Eine außergewöhnliche Atmosphäre herrschte beim Konzert der Nagolder Kantorei am Karfreitag. Foto: Thomas Fritsch

Eine bewegende Veranstaltung in der Nagolder Stadtkirche ging den Auferstehungs-Feierlichkeiten am Ostersonntag voran. Sehr viele Menschen wohnten der Aufführung der Lukas-Passion von Otto Riethmüller am Karfreitag bei.
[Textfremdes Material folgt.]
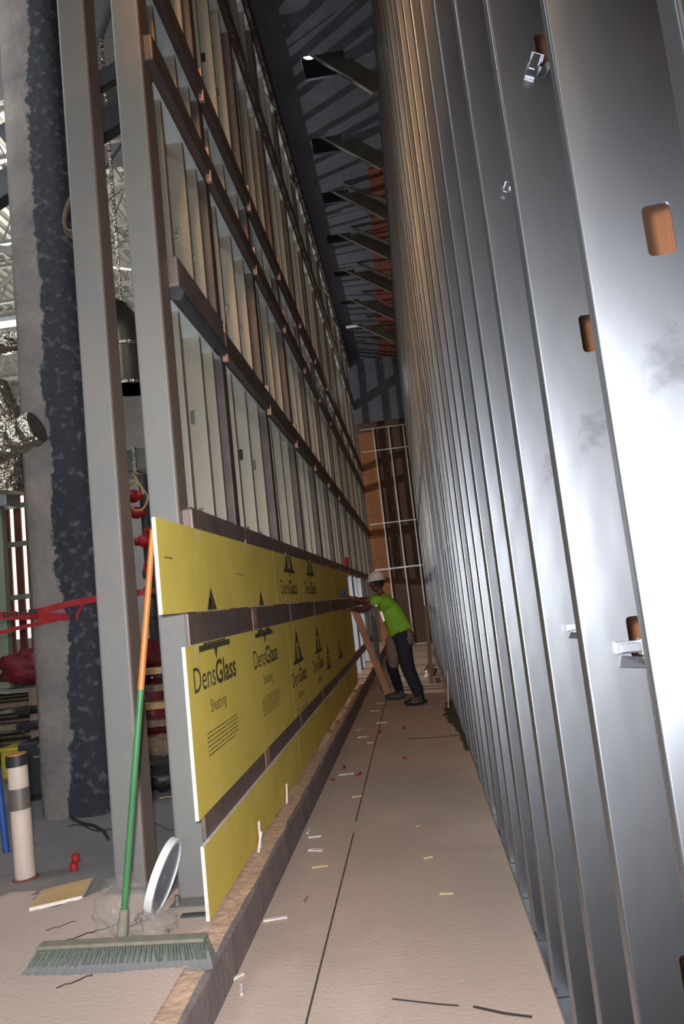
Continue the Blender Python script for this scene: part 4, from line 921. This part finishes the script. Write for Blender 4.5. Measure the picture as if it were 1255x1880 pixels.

Der Pfarrer und geistliche Dichter Riethmüller (1889-1938) suchte in den Zeiten des beginnenden deutschen Nationalsozialismus – besonders nach der Einführung des Arierparagraphen in Staat und Kirche 1933 – einen Weg, der repressiven Gleichschaltung sämtlicher staatlicher Bereiche entgegen zu wirken. Einen besonderen Augenmerk widmete er in Rahmen seiner Arbeit in der Bekennenden Kirche den jungen Christen als einem Gegengewicht zu der 1926 gegründeten Nachwuchsorganisation der NSDAP, der Hitlerjugend.

 

In seiner 1932 entstandenen Lukas-Passion verwendete Riethmüller die in den 1920-er- Jahren verbreitete Praxis des Sprechgesangs (expressiver Deklamation) und ließ die gemischten Chöre singen, sprechen, skandieren oder gar schreien. Dabei setzte er aufgrund der jeweiligen Umstände auf Schlichtheit der Darbietung, Beliebigkeit der Besetzung, freie Auswahl der zwischen den Bibeltexten gesungenen Liedern sowie auf die aktive Teilnahme der Zuhörern.

Eva-Magdalena Ammer hat freie Hand für ihre eigene Fassung

All diese interpretatorischen Freiheiten gaben der Kirchenmusikdirektorin Eva-Magdalena Ammer freie Hand für ihre eigene Fassung, welche sie an die Version des Wiederentdeckers der Passion, Bernhard Leube, anlehnte. Die Dirigentin besetzte das Oratorium mit Chor, dem Evangelisten (Lukas Onken), der Stimme des Herrn (Johannes Freyer) und mit zwei Orgeln (Fiona Podolski, Peter Ammer). Den liturgischen Teil vertraute sie dem Codekan Tobias Geiger an.

Kirchenmusikdirektorin Eva-Magdalena Ammer leitete das besondere Konzert. Foto: Thomas Fritsch

In drei längeren Blöcken „Verrat des Judas, das letzte Mahl, in Gethsemane, Verleugnung des Petrus“, „Verhör und Verurteilung Jesu, Pilatus und Herodes, Kreuzigung und Tod Jesu“ und „Grablegung Jesu“ verfolgten die Anwesenden den freiwilligen Gang des Erlösers in den Tod.

Zwischen den Dialogen, Einzelstimmen, Fragen und Antworten ertönten sehr deutlich Drohungen und Rufe eines aufgebrachten Mobs. Der dramatisch-expressive Tonfall der Sprechchöre überging dann nach der Kreuzigung in sanfte und mitfühlende Trauerklagen.

Sehr starke geschichtlich-religiöse und persönliche Empfindungen

Die musikalische Andacht zur Stunde des Todes Jesu rief sehr starke geschichtlich-religiöse und persönliche Empfindungen hervor. Obwohl der Schwerpunkt der Aufführung nicht auf dem rein Künstlerischem lag – was für Riethmüller wichtig und wegweisend war – zeigte sich die Kantorei stimmlich und emotional in ihrem besten Licht.

In der Kirche stellte sich eine authentische, düstere und grausige Atmosphäre ein, in der die Motetten und Choralsätze von Heinrich Schütz, Samuel Scheidt oder Johann Sebastian Bach sowie mehrere, mit dem Chor gemeinsam gesungene Lieder aus dem Evangelischen Gesangbuch Schmerz und Verzweiflung ausdrückten, aber auch Trost und Hoffnung auf Erlösung spendeten.